Task to carry out: Retype exactly the lines below, beginning with the first and ending with the line where "win, recalc=False), kind='stuff')" appears.
:: Given information
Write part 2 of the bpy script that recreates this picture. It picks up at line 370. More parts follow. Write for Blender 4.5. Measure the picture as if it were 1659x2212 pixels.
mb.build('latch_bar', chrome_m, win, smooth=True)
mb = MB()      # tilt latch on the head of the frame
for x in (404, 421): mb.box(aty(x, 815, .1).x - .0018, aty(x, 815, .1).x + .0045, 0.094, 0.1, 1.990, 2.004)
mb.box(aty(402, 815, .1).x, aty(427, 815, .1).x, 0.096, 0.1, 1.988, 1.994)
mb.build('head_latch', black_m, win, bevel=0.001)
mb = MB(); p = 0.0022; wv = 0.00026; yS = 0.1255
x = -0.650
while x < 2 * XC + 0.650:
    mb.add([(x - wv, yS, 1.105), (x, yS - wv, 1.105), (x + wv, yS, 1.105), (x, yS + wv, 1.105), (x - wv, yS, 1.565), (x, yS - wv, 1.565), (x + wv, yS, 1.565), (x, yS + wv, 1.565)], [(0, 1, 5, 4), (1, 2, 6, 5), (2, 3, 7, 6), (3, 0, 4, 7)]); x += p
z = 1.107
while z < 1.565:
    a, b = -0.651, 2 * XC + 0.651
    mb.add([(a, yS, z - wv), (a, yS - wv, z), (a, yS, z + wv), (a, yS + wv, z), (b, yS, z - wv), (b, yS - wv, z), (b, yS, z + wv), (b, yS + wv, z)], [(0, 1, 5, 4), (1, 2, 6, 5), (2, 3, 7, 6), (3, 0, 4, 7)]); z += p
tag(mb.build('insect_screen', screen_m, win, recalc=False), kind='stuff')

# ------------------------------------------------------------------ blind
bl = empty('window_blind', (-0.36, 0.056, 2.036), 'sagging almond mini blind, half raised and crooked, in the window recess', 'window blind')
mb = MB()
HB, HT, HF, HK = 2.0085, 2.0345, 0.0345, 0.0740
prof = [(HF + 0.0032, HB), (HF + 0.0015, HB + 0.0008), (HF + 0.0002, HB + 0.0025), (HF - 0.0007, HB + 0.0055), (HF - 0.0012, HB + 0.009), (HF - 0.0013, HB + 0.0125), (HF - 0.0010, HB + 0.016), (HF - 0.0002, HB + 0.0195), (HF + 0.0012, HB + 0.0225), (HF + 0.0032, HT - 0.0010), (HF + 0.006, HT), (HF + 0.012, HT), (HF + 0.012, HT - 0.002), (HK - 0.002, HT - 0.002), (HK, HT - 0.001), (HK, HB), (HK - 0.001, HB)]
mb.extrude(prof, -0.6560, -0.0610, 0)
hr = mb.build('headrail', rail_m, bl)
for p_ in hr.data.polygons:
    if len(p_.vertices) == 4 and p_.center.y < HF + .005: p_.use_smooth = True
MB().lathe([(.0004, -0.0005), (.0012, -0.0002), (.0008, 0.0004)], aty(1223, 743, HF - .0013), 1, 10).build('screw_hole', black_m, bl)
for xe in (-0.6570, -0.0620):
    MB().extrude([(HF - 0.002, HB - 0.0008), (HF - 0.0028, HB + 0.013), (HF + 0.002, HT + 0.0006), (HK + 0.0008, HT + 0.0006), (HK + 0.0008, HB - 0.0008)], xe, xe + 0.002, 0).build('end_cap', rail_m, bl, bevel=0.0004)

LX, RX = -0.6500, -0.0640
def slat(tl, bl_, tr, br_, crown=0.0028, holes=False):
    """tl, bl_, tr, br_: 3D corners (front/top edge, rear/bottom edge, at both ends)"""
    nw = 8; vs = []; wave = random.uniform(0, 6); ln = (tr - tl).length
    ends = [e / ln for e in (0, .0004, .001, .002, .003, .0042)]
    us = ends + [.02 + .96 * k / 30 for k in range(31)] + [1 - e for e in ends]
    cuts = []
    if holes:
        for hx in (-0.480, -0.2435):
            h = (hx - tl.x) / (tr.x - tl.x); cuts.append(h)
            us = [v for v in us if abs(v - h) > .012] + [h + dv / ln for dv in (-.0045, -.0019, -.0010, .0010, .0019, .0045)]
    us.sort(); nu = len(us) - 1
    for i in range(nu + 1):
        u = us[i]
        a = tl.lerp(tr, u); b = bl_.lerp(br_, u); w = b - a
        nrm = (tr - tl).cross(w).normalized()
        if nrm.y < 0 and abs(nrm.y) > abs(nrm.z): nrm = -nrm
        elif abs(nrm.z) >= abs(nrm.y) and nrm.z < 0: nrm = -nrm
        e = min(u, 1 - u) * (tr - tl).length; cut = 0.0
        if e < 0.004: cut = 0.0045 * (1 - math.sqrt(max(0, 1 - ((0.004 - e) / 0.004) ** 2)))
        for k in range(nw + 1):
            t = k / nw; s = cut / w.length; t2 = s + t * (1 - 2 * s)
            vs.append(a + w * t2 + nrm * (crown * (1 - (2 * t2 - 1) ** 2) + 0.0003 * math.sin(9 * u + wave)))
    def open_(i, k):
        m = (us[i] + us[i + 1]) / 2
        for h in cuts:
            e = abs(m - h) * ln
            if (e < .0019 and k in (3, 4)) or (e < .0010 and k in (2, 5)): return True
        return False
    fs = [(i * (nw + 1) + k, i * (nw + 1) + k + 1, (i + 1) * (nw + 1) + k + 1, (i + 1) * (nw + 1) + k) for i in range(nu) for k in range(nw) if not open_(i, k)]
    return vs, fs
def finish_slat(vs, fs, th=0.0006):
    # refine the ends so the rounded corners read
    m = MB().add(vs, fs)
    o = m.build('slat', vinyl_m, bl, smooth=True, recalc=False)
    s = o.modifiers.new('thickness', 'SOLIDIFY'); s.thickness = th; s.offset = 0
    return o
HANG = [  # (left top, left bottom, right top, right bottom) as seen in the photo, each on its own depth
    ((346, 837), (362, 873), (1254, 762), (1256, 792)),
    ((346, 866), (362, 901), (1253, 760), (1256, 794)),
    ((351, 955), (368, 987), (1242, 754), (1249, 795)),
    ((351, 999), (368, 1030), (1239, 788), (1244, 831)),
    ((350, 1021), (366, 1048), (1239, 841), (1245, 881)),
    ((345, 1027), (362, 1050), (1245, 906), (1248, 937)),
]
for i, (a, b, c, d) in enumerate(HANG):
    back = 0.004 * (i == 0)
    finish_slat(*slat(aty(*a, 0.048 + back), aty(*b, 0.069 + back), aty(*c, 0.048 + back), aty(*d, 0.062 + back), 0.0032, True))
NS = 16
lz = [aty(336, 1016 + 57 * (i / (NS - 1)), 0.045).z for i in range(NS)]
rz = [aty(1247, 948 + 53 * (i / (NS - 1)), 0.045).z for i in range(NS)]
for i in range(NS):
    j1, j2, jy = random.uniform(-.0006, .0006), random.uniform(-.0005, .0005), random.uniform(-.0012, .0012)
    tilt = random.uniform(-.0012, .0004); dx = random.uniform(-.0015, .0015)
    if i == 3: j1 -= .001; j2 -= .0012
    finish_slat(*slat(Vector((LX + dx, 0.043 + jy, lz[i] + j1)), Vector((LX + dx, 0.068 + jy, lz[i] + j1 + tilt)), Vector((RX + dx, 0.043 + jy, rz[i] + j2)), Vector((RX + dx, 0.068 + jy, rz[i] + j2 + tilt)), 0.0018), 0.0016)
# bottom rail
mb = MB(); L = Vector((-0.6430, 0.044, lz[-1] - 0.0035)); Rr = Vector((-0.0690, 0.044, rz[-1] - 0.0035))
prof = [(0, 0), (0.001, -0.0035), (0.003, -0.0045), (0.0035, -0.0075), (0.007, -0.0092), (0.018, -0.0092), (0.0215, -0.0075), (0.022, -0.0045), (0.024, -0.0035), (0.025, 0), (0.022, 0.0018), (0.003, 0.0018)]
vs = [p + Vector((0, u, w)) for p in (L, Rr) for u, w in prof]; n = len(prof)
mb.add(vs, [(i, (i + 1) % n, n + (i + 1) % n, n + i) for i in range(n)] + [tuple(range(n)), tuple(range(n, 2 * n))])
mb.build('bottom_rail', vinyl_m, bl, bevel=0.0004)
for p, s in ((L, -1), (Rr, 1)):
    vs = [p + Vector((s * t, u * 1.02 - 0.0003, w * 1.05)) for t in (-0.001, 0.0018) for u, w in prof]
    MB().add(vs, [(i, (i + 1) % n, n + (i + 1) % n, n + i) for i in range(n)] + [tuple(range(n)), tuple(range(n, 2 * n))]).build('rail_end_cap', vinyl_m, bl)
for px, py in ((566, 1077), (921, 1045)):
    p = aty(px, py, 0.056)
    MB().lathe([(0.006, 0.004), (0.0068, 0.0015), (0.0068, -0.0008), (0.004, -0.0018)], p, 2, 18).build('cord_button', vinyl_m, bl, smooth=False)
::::
Task result:
Write part 2 of the bpy script that recreates this picture. It picks up at line 370. More parts follow. Write for Blender 4.5. Measure the picture as if it were 1659x2212 pixels.
mb.build('latch_bar', chrome_m, win, smooth=True)
mb = MB()      # tilt latch on the head of the frame
for x in (404, 421): mb.box(aty(x, 815, .1).x - .0018, aty(x, 815, .1).x + .0045, 0.094, 0.1, 1.990, 2.004)
mb.box(aty(402, 815, .1).x, aty(427, 815, .1).x, 0.096, 0.1, 1.988, 1.994)
mb.build('head_latch', black_m, win, bevel=0.001)
mb = MB(); p = 0.0022; wv = 0.00026; yS = 0.1255
x = -0.650
while x < 2 * XC + 0.650:
    mb.add([(x - wv, yS, 1.105), (x, yS - wv, 1.105), (x + wv, yS, 1.105), (x, yS + wv, 1.105), (x - wv, yS, 1.565), (x, yS - wv, 1.565), (x + wv, yS, 1.565), (x, yS + wv, 1.565)], [(0, 1, 5, 4), (1, 2, 6, 5), (2, 3, 7, 6), (3, 0, 4, 7)]); x += p
z = 1.107
while z < 1.565:
    a, b = -0.651, 2 * XC + 0.651
    mb.add([(a, yS, z - wv), (a, yS - wv, z), (a, yS, z + wv), (a, yS + wv, z), (b, yS, z - wv), (b, yS - wv, z), (b, yS, z + wv), (b, yS + wv, z)], [(0, 1, 5, 4), (1, 2, 6, 5), (2, 3, 7, 6), (3, 0, 4, 7)]); z += p
tag(mb.build('insect_screen', screen_m, win, recalc=False), kind='stuff')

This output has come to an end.